■ EXERCISE TASK: Print the first line of the material below and each line after it, exactly as written, ending with the line that contains "tag(yd.obj('snowy_ground', M['snow']), kind='structure')".

■ STORED DATA:
---*---

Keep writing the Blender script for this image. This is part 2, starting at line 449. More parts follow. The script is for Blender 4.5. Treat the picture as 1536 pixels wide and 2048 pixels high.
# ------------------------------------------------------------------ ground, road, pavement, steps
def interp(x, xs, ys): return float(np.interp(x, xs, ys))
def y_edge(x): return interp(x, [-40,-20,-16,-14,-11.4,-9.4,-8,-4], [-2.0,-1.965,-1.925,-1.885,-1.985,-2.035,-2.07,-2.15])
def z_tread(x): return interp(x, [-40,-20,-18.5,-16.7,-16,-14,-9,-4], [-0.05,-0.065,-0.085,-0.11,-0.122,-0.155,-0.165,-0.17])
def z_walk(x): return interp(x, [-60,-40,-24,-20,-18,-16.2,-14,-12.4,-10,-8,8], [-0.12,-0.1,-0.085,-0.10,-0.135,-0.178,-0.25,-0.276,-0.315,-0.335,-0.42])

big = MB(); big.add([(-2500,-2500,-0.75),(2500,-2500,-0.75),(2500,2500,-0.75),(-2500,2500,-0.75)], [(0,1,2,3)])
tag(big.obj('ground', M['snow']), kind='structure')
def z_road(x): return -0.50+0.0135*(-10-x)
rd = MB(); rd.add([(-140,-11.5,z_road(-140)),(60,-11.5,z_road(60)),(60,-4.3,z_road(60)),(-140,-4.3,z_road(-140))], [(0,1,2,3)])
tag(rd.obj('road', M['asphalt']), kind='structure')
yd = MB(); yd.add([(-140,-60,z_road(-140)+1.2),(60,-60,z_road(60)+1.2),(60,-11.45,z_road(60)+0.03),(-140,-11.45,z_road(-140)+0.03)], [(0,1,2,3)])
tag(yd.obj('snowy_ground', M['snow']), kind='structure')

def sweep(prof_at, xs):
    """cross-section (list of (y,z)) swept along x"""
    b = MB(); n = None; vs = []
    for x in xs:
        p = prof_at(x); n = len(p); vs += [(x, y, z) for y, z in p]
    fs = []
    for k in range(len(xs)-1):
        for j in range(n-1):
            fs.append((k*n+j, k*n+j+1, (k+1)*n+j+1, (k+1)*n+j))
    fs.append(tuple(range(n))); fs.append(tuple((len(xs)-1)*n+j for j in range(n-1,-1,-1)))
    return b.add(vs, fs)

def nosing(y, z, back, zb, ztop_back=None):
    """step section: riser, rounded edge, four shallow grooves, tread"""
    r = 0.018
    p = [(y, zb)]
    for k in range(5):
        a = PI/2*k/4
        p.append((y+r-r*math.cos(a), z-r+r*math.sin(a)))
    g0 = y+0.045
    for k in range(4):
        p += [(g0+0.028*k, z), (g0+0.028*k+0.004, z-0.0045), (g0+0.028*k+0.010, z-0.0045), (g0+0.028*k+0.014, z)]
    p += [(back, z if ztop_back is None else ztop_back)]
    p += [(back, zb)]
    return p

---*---

■ EXERCISE SOLUTION:
Keep writing the Blender script for this image. This is part 2, starting at line 449. More parts follow. The script is for Blender 4.5. Treat the picture as 1536 pixels wide and 2048 pixels high.
# ------------------------------------------------------------------ ground, road, pavement, steps
def interp(x, xs, ys): return float(np.interp(x, xs, ys))
def y_edge(x): return interp(x, [-40,-20,-16,-14,-11.4,-9.4,-8,-4], [-2.0,-1.965,-1.925,-1.885,-1.985,-2.035,-2.07,-2.15])
def z_tread(x): return interp(x, [-40,-20,-18.5,-16.7,-16,-14,-9,-4], [-0.05,-0.065,-0.085,-0.11,-0.122,-0.155,-0.165,-0.17])
def z_walk(x): return interp(x, [-60,-40,-24,-20,-18,-16.2,-14,-12.4,-10,-8,8], [-0.12,-0.1,-0.085,-0.10,-0.135,-0.178,-0.25,-0.276,-0.315,-0.335,-0.42])

big = MB(); big.add([(-2500,-2500,-0.75),(2500,-2500,-0.75),(2500,2500,-0.75),(-2500,2500,-0.75)], [(0,1,2,3)])
tag(big.obj('ground', M['snow']), kind='structure')
def z_road(x): return -0.50+0.0135*(-10-x)
rd = MB(); rd.add([(-140,-11.5,z_road(-140)),(60,-11.5,z_road(60)),(60,-4.3,z_road(60)),(-140,-4.3,z_road(-140))], [(0,1,2,3)])
tag(rd.obj('road', M['asphalt']), kind='structure')
yd = MB(); yd.add([(-140,-60,z_road(-140)+1.2),(60,-60,z_road(60)+1.2),(60,-11.45,z_road(60)+0.03),(-140,-11.45,z_road(-140)+0.03)], [(0,1,2,3)])
tag(yd.obj('snowy_ground', M['snow']), kind='structure')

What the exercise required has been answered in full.